A lot of Glanbia’s stockholders are not typical. They are Irish farmers who have retained ownership under various forms since Avonmore and Waterford dairy co-ops floated in 1988 and merged into what would become Glanbia in 1997.

Glanbia is off its profitability target, its share price is at a six-year low and its management is asking for more time to turn it around. Does it matter?

For the typical equity investor, it does. Some are unimpressed – Capital Group, the Californian fund manager listed as Glanbia’s second largest investor with eight per cent of shares at the end of 2018, notified the stock exchange on September 5 that it had reduced its holding to 5.6 per cent.

But a lot of Glanbia’s stockholders are not typical. They are Irish farmers who have retained ownership under various forms since Avonmore and Waterford dairy co-ops floated in 1988 and merged into what would become Glanbia in 1997. Formally, the farmer-owned Glanbia co-op holds 31.5 per cent of the plc and retains half of the 16 seats on its board – though this is set to drop to six by 2022, following the latest shares spin-off two years ago. According to current rules, the co-op cannot own less than 28 per cent of the plc.

In addition, these farmers have received successive share distributions over the years. For example, the latest major share conversion associated with the creation of the Glanbia Ireland joint venture in 2017 saw 2 per cent of the plc shares, then held by the co-op, transferred directly to its individual members. A life-long member with experience on the co-op’s representative bodies reckons individual farmers currently hold between 20 and 30 percent of the plc.

This makes individual farmers and their co-op taken together a potential majority shareholder in Glanbia. They keep a notoriously critical eye on management, as illustrated by the 21 per cent vote at the April AGM against a non-binding resolution from the remuneration committee including endorsement of a salary increase past the €1 million mark for Talbot. A company statement two weeks ago revealed that the row was still brewing, with more engagement needed with shareholders even though “a number of meetings and calls were held with shareholders, as well as two major independent proxy advisory firms”. 

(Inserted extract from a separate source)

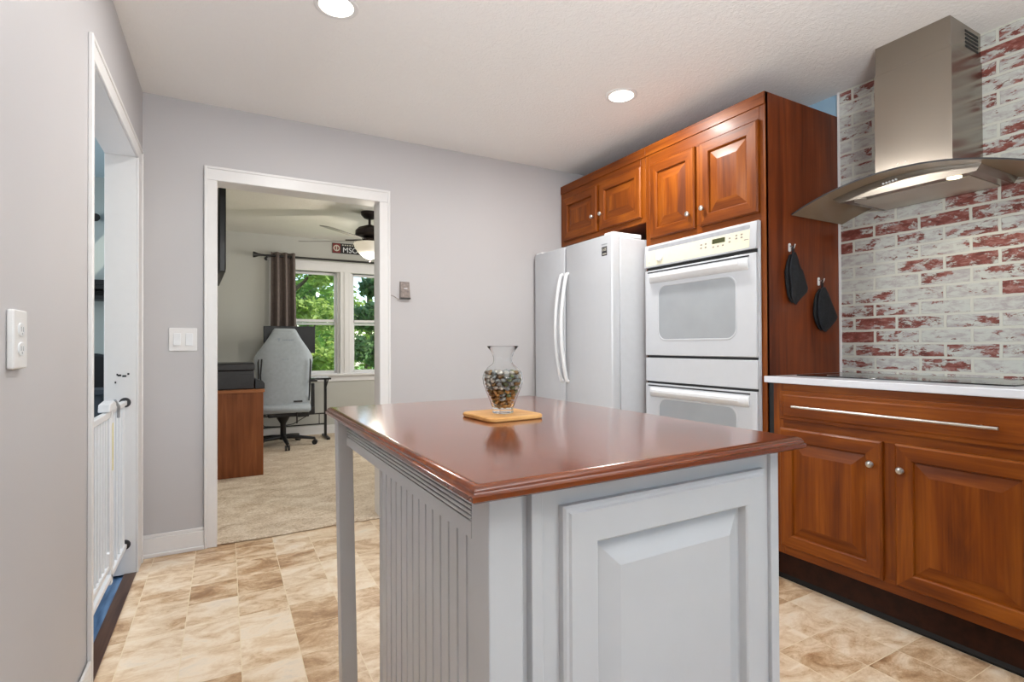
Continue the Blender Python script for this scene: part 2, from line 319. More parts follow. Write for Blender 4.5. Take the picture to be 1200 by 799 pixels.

Yet farmer shareholders routinely approve major strategic decisions management puts to them and they are not organised in any formal way to influence the plc’s destiny. If they were, their objectives would be very different from those of fund managers. The stock’s trading value is of little interest to most of them, who mostly see plc shares as a life-long investment and a way of transferring wealth to the next generation. 

It may seem strange to the average stockbroker, but the key expectation of Glanbia’s largest group of shareholders is that the group pays as high a price as possible for one of its major inputs.

As for profits, their focus is on the dividends the co-op receives from both the plc and their Glanbia Ireland joint venture, forecast to total around €40 million this year. These are largely channelled into support payments to active farmers, such as milk price top-ups and trading bonuses for those buying and selling through the group. 

It may seem strange to the average stockbroker, but the key expectation of Glanbia’s largest group of shareholders is that the group pays as high a price as possible for one of its major inputs.

In their view, profitability in the US, where Glanbia does two thirds of its business, is very much important – not because they have their eye on quarterly results and share price, but because they know some of that wealth will be channelled back into their milk cheques. 

The good news for them is that Glanbia’s core American business is largely insulated from Donald Trump’s trade wars. The company and its joint ventures now process nearly twice as much milk within the US as they do in Ireland. The recent tariff hike decided by the White House on EU butter, cheese and cream liquor will only hit a tiny fraction of the group’s North American sales. 

This week’s US GDP growth figure, at 1.9 per cent annualised in the third quarter, shows that consumer spending is holding the American economy together – for now. Were this to change, Glanbia would be facing into a much more serious predicament than the one behind its share price nearly halving since March.